Without some subtlety in performance, it could all come out feeling a little schematic, but that’s not a problem here. Each of the actors needs to create characters who are different from their generational counterparts but also believably from the same bloodline, and the play’s stars pull it off neatly. Roiz’s happily free-floating Pip is a natural extension of Theo’s great-man bravado after the tires have come off of his ambitions. Mitchell’s angry, restless Walker and stuttering, inhibited Ned are more alike than either man realizes. And in both acts, Datz sinuously fills the gap between the two men, warmly buffering Pip and Walker in the first act and brashly prodding Ned and Theo in the second. It’s a lovely pair of performances, really: she is the quality of mercy, when it’s strained.

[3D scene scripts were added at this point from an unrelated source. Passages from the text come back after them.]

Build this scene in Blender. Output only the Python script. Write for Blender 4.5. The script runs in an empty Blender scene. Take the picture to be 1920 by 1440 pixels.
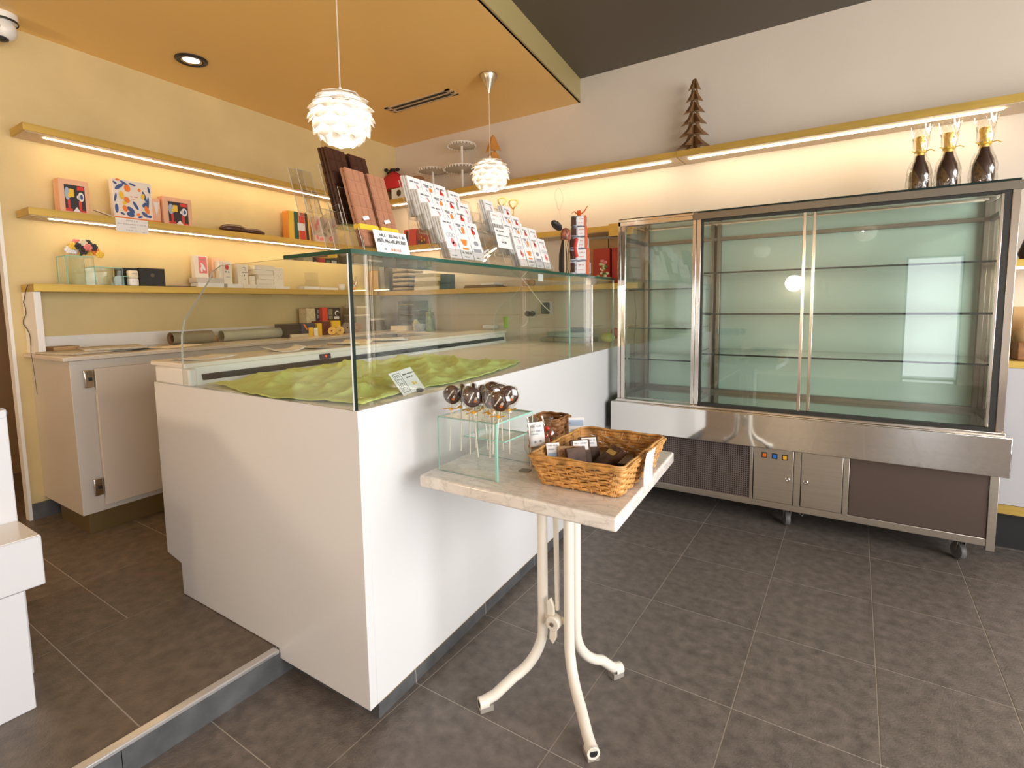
import bpy, math, random
import numpy as np
from mathutils import Vector, Matrix, Euler
sc = bpy.context.scene
COL = sc.collection
PI = math.pi

# ------------------------------------------------------------ camera
W, Hpx = 1920, 1440
F, CX, CY = 986.23, 960.0, 663.7
YAW, PITCH, ROLL = -.5781, -.0948, .0149
CAM_H = 1.25

def cam_rot():
    sy, cy = math.sin(YAW), math.cos(YAW)
    fwd0 = np.array([sy, cy, 0.]); right = np.array([cy, -sy, 0.])
    fwd = fwd0 * math.cos(PITCH) + np.array([0, 0, math.sin(PITCH)])
    down = np.cross(fwd, right)
    c, s = math.cos(ROLL), math.sin(ROLL)
    return np.array([right * c + down * s, -right * s + down * c, fwd])
RC = cam_rot()
cd = bpy.data.cameras.new('camera'); cam = bpy.data.objects.new('camera', cd); COL.objects.link(cam)
cd.sensor_width = 36; cd.sensor_fit = 'HORIZONTAL'; cd.lens = F / W * 36
cd.shift_x = 0; cd.shift_y = (CY - 720) / W
cd.clip_start = .02
m = Matrix(((RC[0][0], -RC[1][0], -RC[2][0], 0), (RC[0][1], -RC[1][1], -RC[2][1], 0), (RC[0][2], -RC[1][2], -RC[2][2], CAM_H), (0, 0, 0, 1)))
cam.matrix_world = m
sc.camera = cam

# ------------------------------------------------------------ world, light, exposure
wd = bpy.data.worlds.new('world'); sc.world = wd; wd.use_nodes = True
wn = wd.node_tree.nodes; wl_ = wd.node_tree.links
bgn = wn['Background']; bgn.inputs[0].default_value = (.95, .97, 1, 1); bgn.inputs[1].default_value = 2.2
sc.view_settings.view_transform = 'Standard'; sc.view_settings.look = 'None'
sc.view_settings.gamma = 1; sc.view_settings.use_curve_mapping = False
sc.view_settings.exposure = 0.32
sc.cycles.max_bounces = 12; sc.cycles.diffuse_bounces = 5; sc.cycles.glossy_bounces = 5
sc.cycles.transmission_bounces = 8; sc.cycles.transparent_max_bounces = 40
sc.cycles.use_denoising = True
sc.cycles.sample_clamp_indirect = 6.0
sc.cycles.caustics_reflective = False; sc.cycles.caustics_refractive = False

def area(name, loc, rot, sx, sy, power, col, portal=False):
    d = bpy.data.lights.new(name, 'AREA'); d.shape = 'RECTANGLE'; d.size = sx; d.size_y = sy
    d.energy = power; d.color = col
    if portal: d.cycles.is_portal = True
    o = bpy.data.objects.new(name, d); o.location = loc; o.rotation_euler = rot; COL.objects.link(o); return o
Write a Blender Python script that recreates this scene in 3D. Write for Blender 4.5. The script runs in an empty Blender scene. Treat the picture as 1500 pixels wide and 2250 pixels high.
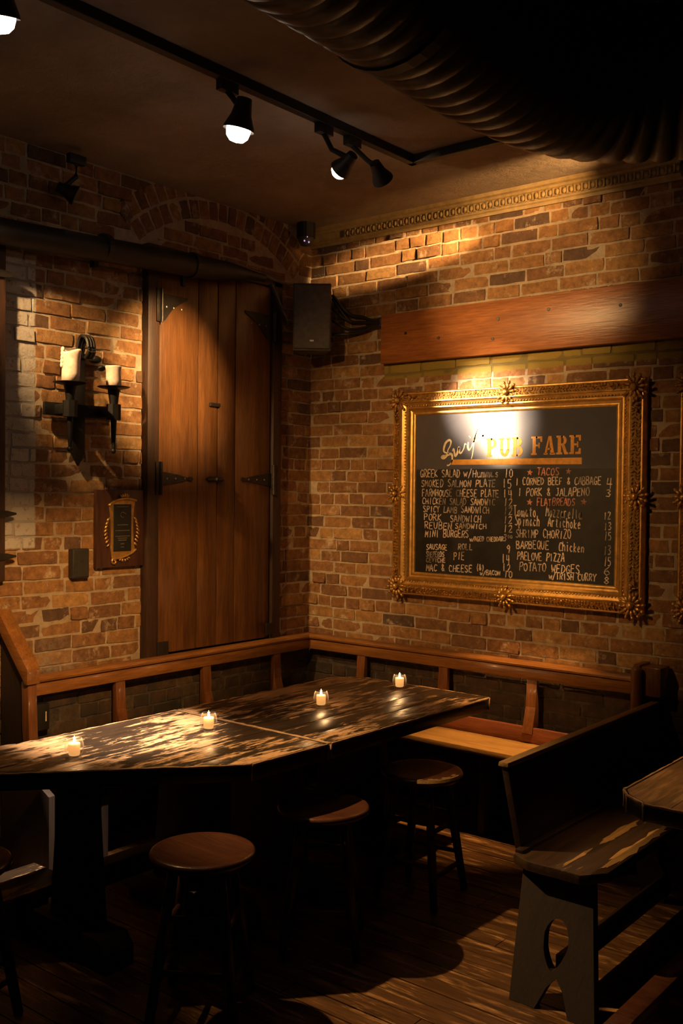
import bpy, bmesh, math, random
from mathutils import Vector, Matrix
random.seed(7)
S = bpy.context.scene
COL = S.collection
# ------------------------------------------------------------------ camera
CAM = Vector((4.0198, -4.6190, 1.72))
CR = Vector((0.774982, 0.631901, 0.010250)); CU = Vector((-0.021594, 0.010267, 0.999714)); CF = Vector((-0.631615, 0.774981, -0.021602))
FPX = 2204.22
cd = bpy.data.cameras.new('camera'); cam = bpy.data.objects.new('camera', cd); COL.objects.link(cam)
cd.sensor_fit = 'HORIZONTAL'; cd.sensor_width = 36; cd.lens = 36 * FPX / 1500; cd.clip_start = 0.05
cam.matrix_world = Matrix(((CR.x, CU.x, -CF.x, CAM.x), (CR.y, CU.y, -CF.y, CAM.y), (CR.z, CU.z, -CF.z, CAM.z), (0, 0, 0, 1)))
S.camera = cam
def proj(p):
    q = Vector(p) - CAM; z = q.dot(CF)
    return 750 + FPX * q.dot(CR) / z, 1125 - FPX * q.dot(CU) / z
# ------------------------------------------------------------------ world, exposure
w = bpy.data.worlds.new('world'); S.world = w; w.use_nodes = True
w.node_tree.nodes['Background'].inputs[0].default_value = (0.55, 0.62, 1.0, 1)
w.node_tree.nodes['Background'].inputs[1].default_value = 0.003
S.view_settings.view_transform = 'Standard'; S.view_settings.look = 'None'
S.view_settings.exposure = 0.12; S.view_settings.gamma = 1.0; S.view_settings.use_curve_mapping = False
S.cycles.max_bounces = 6; S.cycles.sample_clamp_indirect = 3.0; S.cycles.caustics_reflective = False; S.cycles.caustics_refractive = False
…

Scenic designer Scott Fyfe’s towering set fills the stage from top to bottom and side to side with all sorts of urban-loft detail, and as impressive as it is, I found myself wondering as I was watching the show how much it cost, which is not, ideally, the sort of thing I want to have crossing my mind. Three Days of Rain is ultimately about its characters, not its setting, and it could easily be performed on a stripped-down set. Still, I took delight in some of the touches, like the flashes of light from the windows of Manhattan buildings in the distance, giving a vivid sense of where this thing was going on. On Portland’s tight-budget theater scene, we don’t see this sort of visual gesture very often. (Fyfe also designed Center Stage’s monumental, vividly detailed Othello last season.) Enjoy it. It’s as solid as an architect-designed house.